Oak Knoll Books and Oak Knoll Publishing
Oak Knoll Books and Oak Knoll Publishing
Proprietor, Robert D. Fleck
Introductory remarks by Jane Rodgers Siegel
The awards criteria read, in part: “The APHA Institutional Award will be bestowed upon institutions that have sponsored, supported, or themselves made distinguished contributions to the study, recording, preservation, or dissemination of printing history.” Oak Knoll Books & Oak Knoll Press, a bookseller and publisher of books about books, bibliography, book collecting, book design, book illustration, book selling, bookbinding, bookplates, children’s books, fine press books, forgery, graphic arts, libraries, literary criticism, marbling, papermaking, printing history, publishing, typography & type specimens, and writing & calligraphy, has quite possibly disseminated more printing history than anyone else, including (and I do mean that their list includes) Henry Morris.

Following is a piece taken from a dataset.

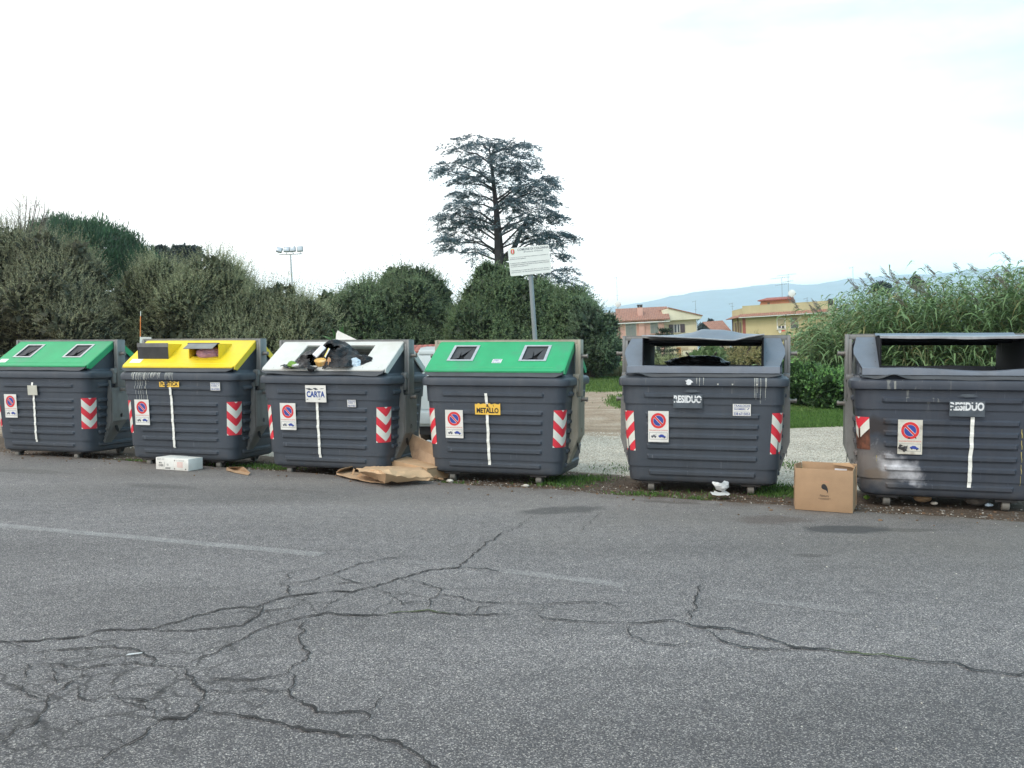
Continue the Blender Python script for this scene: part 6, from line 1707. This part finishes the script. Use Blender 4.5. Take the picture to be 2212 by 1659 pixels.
def L_(px, py, Y, rpx, rpy, ry): # ellipsoid from its place and size in metres
    c = P(px, py, Y); k = Y / FPX
    return (c.x, c.y, c.z, rpx * k, ry, rpy * k)
OL = [(0.058, 0.068, 0.036), (0.150, 0.162, 0.092)]; OLT = (0.28, 0.28, 0.17)
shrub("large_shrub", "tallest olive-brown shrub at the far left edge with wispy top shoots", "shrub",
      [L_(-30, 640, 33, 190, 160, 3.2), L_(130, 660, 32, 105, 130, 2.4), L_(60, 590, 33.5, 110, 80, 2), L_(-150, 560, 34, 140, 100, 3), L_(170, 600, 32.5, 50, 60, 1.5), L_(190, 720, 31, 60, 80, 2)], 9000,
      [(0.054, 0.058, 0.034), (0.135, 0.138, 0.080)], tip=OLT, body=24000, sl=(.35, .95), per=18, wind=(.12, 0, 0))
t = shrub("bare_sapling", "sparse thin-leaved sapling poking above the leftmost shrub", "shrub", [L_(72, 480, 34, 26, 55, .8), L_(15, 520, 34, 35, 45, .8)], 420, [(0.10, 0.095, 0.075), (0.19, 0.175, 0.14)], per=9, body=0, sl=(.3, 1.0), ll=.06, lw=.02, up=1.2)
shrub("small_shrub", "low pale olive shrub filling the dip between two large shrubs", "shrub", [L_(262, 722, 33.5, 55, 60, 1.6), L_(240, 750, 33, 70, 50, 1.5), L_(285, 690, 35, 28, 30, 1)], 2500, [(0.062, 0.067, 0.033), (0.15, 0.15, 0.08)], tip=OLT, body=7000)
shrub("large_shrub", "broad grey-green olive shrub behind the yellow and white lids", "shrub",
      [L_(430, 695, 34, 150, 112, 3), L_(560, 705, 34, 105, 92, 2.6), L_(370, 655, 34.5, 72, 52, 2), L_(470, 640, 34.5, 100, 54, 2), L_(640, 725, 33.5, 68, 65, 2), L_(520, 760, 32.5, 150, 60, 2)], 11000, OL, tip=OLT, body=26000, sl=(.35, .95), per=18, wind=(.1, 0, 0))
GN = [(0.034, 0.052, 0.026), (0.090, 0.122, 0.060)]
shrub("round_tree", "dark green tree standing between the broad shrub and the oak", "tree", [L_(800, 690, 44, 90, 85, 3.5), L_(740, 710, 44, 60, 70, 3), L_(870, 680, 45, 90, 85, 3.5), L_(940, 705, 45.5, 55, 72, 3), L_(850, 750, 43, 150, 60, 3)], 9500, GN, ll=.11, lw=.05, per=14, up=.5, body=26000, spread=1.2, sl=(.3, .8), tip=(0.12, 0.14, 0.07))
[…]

Founded in 1976 by Robert D. Fleck, Jr., a reformed chemical engineer, Oak Knoll Books maintains a stock of 20,000 items and has published over 280 catalogues, thus making available a tremendous amount of out-of-print material to institutions, historians, and collectors. As a publisher, Oak Knoll Press has published and distributed over 1000 titles, both original work and reprints of important hard-to-find works, making available the research of such authors as: Nicolas Barker, Sidney E. Berger, John Carter, Roderick Cave, Mirjam Foot, Colin Franklin, John Lane, Bernard C. Middleton, Richard-Gabriel Rummonds, Stephen O. Saxe, Marianne Tidcombe, and Michael Twyman. Topics covered by Oak Knoll Press books include everything from the work of Harold Pinter to bookbinders’ finishing tool makers and the papers used by J. M. W. Turner, and their list is impressively long. Publishing partners include The British Library, the Library of Congress, and the Private Libraries Association. In addition, Oak Knoll Press distributes books for the American Antiquarian Society, the Bibliographical Society of America, the Caxton Club, the John Carter Brown Library, and the Typophiles.

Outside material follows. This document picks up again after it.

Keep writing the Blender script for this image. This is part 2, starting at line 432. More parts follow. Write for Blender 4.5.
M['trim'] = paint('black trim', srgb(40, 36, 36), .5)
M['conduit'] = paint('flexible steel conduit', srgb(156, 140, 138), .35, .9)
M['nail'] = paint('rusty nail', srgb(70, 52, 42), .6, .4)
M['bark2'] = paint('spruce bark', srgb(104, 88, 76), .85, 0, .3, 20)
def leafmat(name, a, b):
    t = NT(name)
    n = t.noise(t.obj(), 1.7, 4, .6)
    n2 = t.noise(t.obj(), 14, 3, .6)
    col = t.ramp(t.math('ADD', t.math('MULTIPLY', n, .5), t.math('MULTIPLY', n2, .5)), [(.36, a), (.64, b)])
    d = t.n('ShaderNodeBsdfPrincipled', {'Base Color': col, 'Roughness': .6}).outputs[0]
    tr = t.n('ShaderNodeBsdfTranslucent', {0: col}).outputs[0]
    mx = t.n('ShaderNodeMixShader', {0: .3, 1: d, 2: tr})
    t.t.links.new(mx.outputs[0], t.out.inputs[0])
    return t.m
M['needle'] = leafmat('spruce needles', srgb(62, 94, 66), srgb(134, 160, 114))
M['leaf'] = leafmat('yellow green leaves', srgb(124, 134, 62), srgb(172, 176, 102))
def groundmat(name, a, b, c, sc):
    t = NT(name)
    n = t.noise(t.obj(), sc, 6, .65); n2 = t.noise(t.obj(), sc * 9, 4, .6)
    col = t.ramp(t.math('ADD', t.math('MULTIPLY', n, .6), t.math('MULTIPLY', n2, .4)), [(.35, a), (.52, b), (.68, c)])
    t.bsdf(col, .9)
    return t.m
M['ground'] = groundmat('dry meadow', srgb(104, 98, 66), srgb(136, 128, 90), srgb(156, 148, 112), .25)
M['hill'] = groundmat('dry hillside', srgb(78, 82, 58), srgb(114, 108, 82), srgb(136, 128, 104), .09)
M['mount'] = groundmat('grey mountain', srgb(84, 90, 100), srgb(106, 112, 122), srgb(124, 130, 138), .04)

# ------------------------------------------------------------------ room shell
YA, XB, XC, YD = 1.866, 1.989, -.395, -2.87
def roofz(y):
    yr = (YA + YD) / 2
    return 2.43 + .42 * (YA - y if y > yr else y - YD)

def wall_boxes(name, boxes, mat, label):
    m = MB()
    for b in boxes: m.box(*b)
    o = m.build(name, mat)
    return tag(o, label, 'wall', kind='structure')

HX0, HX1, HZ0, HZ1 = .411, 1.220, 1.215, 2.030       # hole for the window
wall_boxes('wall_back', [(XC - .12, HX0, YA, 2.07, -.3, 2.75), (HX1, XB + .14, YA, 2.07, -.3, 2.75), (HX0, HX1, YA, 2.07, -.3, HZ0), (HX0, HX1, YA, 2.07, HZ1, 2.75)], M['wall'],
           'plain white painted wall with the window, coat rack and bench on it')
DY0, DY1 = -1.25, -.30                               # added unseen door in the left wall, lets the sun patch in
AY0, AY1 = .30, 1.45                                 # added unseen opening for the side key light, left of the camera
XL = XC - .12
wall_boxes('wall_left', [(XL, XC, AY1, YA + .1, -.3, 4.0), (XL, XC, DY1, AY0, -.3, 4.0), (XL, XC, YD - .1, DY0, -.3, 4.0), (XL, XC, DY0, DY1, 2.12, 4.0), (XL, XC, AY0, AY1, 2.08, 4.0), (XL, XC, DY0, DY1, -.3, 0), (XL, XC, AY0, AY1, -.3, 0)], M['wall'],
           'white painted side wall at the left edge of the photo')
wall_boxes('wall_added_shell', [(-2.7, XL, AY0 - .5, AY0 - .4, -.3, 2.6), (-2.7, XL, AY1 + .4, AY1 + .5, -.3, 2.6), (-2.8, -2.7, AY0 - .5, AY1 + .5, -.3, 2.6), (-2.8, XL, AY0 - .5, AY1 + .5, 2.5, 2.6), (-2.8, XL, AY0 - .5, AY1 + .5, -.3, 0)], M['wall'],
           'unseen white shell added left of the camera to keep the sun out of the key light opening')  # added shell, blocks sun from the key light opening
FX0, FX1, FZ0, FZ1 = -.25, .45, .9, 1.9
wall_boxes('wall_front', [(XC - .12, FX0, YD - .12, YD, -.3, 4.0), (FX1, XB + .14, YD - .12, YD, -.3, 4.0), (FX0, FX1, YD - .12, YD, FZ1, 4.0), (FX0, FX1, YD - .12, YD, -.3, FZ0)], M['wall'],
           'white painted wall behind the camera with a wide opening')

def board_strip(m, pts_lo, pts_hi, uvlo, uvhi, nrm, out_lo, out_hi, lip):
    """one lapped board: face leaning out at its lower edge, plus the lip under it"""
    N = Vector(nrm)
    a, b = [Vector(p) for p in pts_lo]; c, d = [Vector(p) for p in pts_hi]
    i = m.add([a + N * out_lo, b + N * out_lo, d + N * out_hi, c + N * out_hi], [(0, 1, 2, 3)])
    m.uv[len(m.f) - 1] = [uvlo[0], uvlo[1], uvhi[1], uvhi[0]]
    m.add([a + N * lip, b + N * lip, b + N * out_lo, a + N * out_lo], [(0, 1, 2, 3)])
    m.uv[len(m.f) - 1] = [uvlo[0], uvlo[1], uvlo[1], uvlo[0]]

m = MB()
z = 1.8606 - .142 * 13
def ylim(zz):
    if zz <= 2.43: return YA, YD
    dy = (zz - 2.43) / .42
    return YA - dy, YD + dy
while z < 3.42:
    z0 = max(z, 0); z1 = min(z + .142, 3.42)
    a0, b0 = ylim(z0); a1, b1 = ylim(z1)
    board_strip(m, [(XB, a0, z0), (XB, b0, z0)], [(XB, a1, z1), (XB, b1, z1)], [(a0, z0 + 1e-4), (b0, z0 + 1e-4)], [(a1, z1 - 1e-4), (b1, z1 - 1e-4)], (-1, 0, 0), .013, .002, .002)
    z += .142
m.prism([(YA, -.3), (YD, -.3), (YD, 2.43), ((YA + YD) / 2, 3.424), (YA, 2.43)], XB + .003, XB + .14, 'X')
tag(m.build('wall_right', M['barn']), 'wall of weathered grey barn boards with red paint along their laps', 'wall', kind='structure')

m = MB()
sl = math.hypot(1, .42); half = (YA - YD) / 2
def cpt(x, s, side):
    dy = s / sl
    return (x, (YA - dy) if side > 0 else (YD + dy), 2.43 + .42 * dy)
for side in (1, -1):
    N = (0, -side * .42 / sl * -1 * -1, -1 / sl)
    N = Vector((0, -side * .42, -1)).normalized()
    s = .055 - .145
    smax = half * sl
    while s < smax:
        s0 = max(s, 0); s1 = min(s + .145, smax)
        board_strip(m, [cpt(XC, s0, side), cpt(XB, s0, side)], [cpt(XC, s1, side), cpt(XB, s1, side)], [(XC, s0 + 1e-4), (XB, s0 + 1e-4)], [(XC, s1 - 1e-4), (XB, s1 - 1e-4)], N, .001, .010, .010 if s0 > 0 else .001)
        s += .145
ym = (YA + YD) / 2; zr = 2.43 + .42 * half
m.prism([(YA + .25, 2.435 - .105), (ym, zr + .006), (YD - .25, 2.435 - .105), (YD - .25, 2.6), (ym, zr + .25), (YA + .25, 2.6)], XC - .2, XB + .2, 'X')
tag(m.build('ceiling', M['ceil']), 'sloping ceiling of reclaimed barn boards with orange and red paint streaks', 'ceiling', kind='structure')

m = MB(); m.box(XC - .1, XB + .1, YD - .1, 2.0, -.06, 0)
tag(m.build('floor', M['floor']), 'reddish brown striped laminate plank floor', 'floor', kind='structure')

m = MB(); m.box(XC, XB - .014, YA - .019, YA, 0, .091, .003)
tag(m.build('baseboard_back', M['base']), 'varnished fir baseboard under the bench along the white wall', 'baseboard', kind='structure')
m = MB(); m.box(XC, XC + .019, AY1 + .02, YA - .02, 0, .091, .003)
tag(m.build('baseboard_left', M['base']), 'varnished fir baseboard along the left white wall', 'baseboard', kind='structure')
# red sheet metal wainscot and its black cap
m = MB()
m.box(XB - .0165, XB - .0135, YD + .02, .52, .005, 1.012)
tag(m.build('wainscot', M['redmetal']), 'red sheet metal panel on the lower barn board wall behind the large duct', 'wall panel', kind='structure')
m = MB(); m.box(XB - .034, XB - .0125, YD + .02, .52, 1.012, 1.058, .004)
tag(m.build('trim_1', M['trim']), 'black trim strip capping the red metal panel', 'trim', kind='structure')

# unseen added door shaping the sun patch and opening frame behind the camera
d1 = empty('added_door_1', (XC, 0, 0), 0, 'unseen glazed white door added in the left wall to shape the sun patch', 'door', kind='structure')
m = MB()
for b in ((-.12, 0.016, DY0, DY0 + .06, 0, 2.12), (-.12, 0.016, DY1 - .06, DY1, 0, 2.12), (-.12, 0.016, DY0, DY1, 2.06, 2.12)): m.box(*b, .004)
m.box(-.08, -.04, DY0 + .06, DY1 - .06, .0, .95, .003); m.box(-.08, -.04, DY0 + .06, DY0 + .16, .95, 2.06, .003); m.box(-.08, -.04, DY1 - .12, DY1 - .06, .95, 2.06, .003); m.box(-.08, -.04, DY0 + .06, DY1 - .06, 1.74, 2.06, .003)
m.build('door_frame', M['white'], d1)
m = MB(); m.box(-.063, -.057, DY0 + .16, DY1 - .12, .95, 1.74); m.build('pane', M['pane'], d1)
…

They have made a valuable contribution to printing history simply by making such a quantity of new and old books about books available, providing fodder to historians, and useful manuals to novice letterpress printers, binders and other practitioners of the arts of the book.
In addition to its bookselling and publishing activities, each October Oak Knoll hosts a fine press book fair, with lectures and panel discussions, the topics of which have included the history of papermaking, book illustration, book selling, institutional collecting, fine press printing and publishing. The Fine Press Book Association had its start at the Oak Knoll Fest in 1997. The Fest provides a delightful opportunity for book-makers and book-buyers to congregate and socialize, and for neophytes to be drawn into the world of well-made books.

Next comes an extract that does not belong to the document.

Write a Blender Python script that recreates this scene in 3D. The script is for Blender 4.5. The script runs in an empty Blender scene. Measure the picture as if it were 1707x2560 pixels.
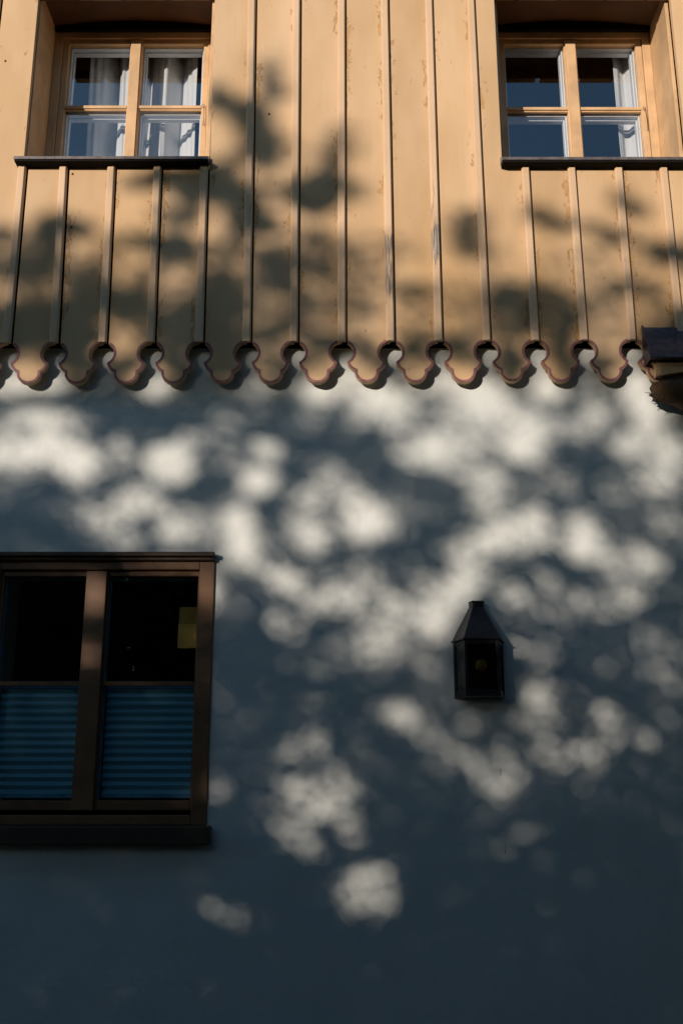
import bpy, bmesh, math, random
import numpy as np
from mathutils import Vector, noise as mnoise

random.seed(7)
rng = np.random.default_rng(11)
C = bpy.context.scene.collection
R = math.radians

# ------------------------------------------------------------------ camera, sky, sun, exposure
YF = -0.06                       # front face of the board cladding (the plaster wall is y = 0)
CAM_Y, CAM_Z = YF - 4.0, 1.6
PITCH = R(15.2)
W_PX, H_PX = 1707.0, 2560.0
F_PX = 35.0 / 36.0 * H_PX

cam = bpy.data.cameras.new("camera")
cam.sensor_fit = 'VERTICAL'
cam.sensor_height = 36.0
cam.lens = 35.0
cam.clip_end = 2000
cam.clip_start = 0.05
cam_o = bpy.data.objects.new("camera", cam)
C.objects.link(cam_o)
cam_o.location = (0, CAM_Y, CAM_Z)
cam_o.rotation_euler = (math.pi / 2 + PITCH, 0, 0)
bpy.context.scene.camera = cam_o

SUN_AZ, SUN_EL = R(31.5), R(8.0)   # azimuth left of the wall's normal
S = Vector((-math.sin(SUN_AZ) * math.cos(SUN_EL), -math.cos(SUN_AZ) * math.cos(SUN_EL), math.sin(SUN_EL)))
sun = bpy.data.lights.new("sun", 'SUN')
sun.energy = 3.45
sun.angle = R(0.53)
sun.color = (1.0, 0.85, 0.745)
sun_o = bpy.data.objects.new("sun", sun)
C.objects.link(sun_o)
sun_o.rotation_euler = S.to_track_quat('Z', 'Y').to_euler()

world = bpy.data.worlds.new("World")
bpy.context.scene.world = world
world.use_nodes = True
wn = world.node_tree
sky = wn.nodes.new("ShaderNodeTexSky")
sky.sky_type = 'NISHITA'
sky.sun_disc = False
sky.sun_elevation = SUN_EL
sky.sun_rotation = math.atan2(S.x, S.y)
sky.air_density = 1.2
sky.dust_density = 0.3
sky.ozone_density = 3.2
wn.links.new(sky.outputs[0], wn.nodes["Background"].inputs[0])
wn.nodes["Background"].inputs[1].default_value = 0.15

sc = bpy.context.scene
sc.view_settings.view_transform = 'Standard'
sc.view_settings.look = 'None'
sc.view_settings.exposure = 0.42
sc.view_settings.gamma = 1.0
sc.view_settings.use_curve_mapping = False
sc.cycles.max_bounces = 8
sc.cycles.transparent_max_bounces = 16


def at(px, py, Y):
    """point of the plane y = Y seen at pixel (px, py) of the 1707 x 2560 frame -> (x, z)"""
    a = (px - W_PX / 2) / F_PX
    b = (H_PX / 2 - py) / F_PX
    dy = math.cos(PITCH) - b * math.sin(PITCH)
    dz = math.sin(PITCH) + b * math.cos(PITCH)
    t = (Y - CAM_Y) / dy
    return a * t, CAM_Z + dz * t


def X(px, py, Y): return at(px, py, Y)[0]
def Z(py, Y): return at(W_PX / 2, py, Y)[1]


# ------------------------------------------------------------------ helpers
class MB:
    def __init__(s): s.v, s.f, s.m = [], [], []

    def add(s, vs, fs, mi=0):
        b = len(s.v)
        s.v += [tuple(v) for v in vs]
        s.f += [[i + b for i in f] for f in fs]
        s.m += [mi] * len(fs)

    def box(s, x0, x1, y0, y1, z0, z1, mi=0, ch=0.0):
        if ch <= 0:
            vs = [(x, y, z) for z in (z0, z1) for y in (y0, y1) for x in (x0, x1)]
            s.add(vs, [(0, 2, 3, 1), (4, 5, 7, 6), (0, 1, 5, 4), (2, 6, 7, 3), (0, 4, 6, 2), (1, 3, 7, 5)], mi)
            return
        bm = bmesh.new()
        bmesh.ops.create_cube(bm, size=1.0)
        for v in bm.verts:
            v.co = Vector(((x0 + x1) / 2 + v.co.x * (x1 - x0), (y0 + y1) / 2 + v.co.y * (y1 - y0), (z0 + z1) / 2 + v.co.z * (z1 - z0)))
        bmesh.ops.bevel(bm, geom=bm.edges[:], offset=ch, segments=2, profile=0.6, affect='EDGES')
        bm.verts.index_update()
        s.add([v.co.copy() for v in bm.verts], [[v.index for v in f.verts] for f in bm.faces], mi)
        bm.free()

    def prism(s, ring0, ring1, mi=0, caps=True):
        n = len(ring0)
        fs = [(i, (i + 1) % n, n + (i + 1) % n, n + i) for i in range(n)]
        if caps: fs += [list(range(n))[::-1], list(range(n, 2 * n))]
        s.add(list(ring0) + list(ring1), fs, mi)

    def tube(s, pts, rad, n=8, mi=0):
        pts = [Vector(p) for p in pts]
        rads = rad if isinstance(rad, (list, tuple)) else [rad] * len(pts)
        rings = []
        for i, p in enumerate(pts):
            d = (pts[min(i + 1, len(pts) - 1)] - pts[max(i - 1, 0)]).normalized()
            u = d.cross(Vector((0.31, 0.2, 0.93)))
            if u.length < 1e-3: u = d.cross(Vector((1, 0, 0)))
            u.normalize(); w = d.cross(u)
            rings.append([p + (u * math.cos(k * 2 * math.pi / n) + w * math.sin(k * 2 * math.pi / n)) * rads[i] for k in range(n)])
        vs = [v for r in rings for v in r]
        fs = []
        for i in range(len(rings) - 1):
            for k in range(n):
                fs.append((i * n + k, i * n + (k + 1) % n, (i + 1) * n + (k + 1) % n, (i + 1) * n + k))
        fs += [list(range(n))[::-1], [(len(rings) - 1) * n + k for k in range(n)]]
        s.add(vs, fs, mi)

    def build(s, name, mats, parent=None, origin=None, smooth=False):
        me = bpy.data.meshes.new(name)
        o3 = Vector(origin) if origin is not None else Vector((0, 0, 0))
        me.from_pydata([tuple(Vector(v) - o3) for v in s.v], [], s.f)
        for m in (mats if isinstance(mats, (list, tuple)) else [mats]): me.materials.append(m)
        me.polygons.foreach_set("material_index", s.m)
        bm = bmesh.new(); bm.from_mesh(me)
        bmesh.ops.recalc_face_normals(bm, faces=bm.faces[:])
        bm.to_mesh(me); bm.free()
        if smooth: me.polygons.foreach_set("use_smooth", [True] * len(me.polygons))
        me.update()
        o = bpy.data.objects.new(name, me)
        C.objects.link(o)
        o.location = o3
        if parent is not None: o.parent = parent
        return o


def bars(o, w=0.002, seg=2):
    b = o.modifiers.new("bevel", 'BEVEL'); b.width = w; b.segments = seg; b.limit_method = 'ANGLE'; b.angle_limit = R(40)
    return o


def tag(o, label=None, cat=None, group=None, kind=None):
    if label: o["label"] = label
    if cat: o["category"] = cat
    if group: o["group"] = group
    if kind: o["kind"] = kind
    return o


def empty(name, loc=(0, 0, 0)):
    o = bpy.data.objects.new(name, None)
    C.objects.link(o); o.location = loc; o.empty_display_size = 0.2
    return o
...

It is an honor to present the 2007 [sic] American Printing History Association Institutional Award for Distinguished Achievement in Printing History to Oak Knoll, in the person of Bob Fleck.
The awards were presented during the Annual Meeting of the American Printing History Association, on Saturday, January 28, 2008, New York Public Library, Fifth Avenue at 42nd Street, New York City. A reception followed.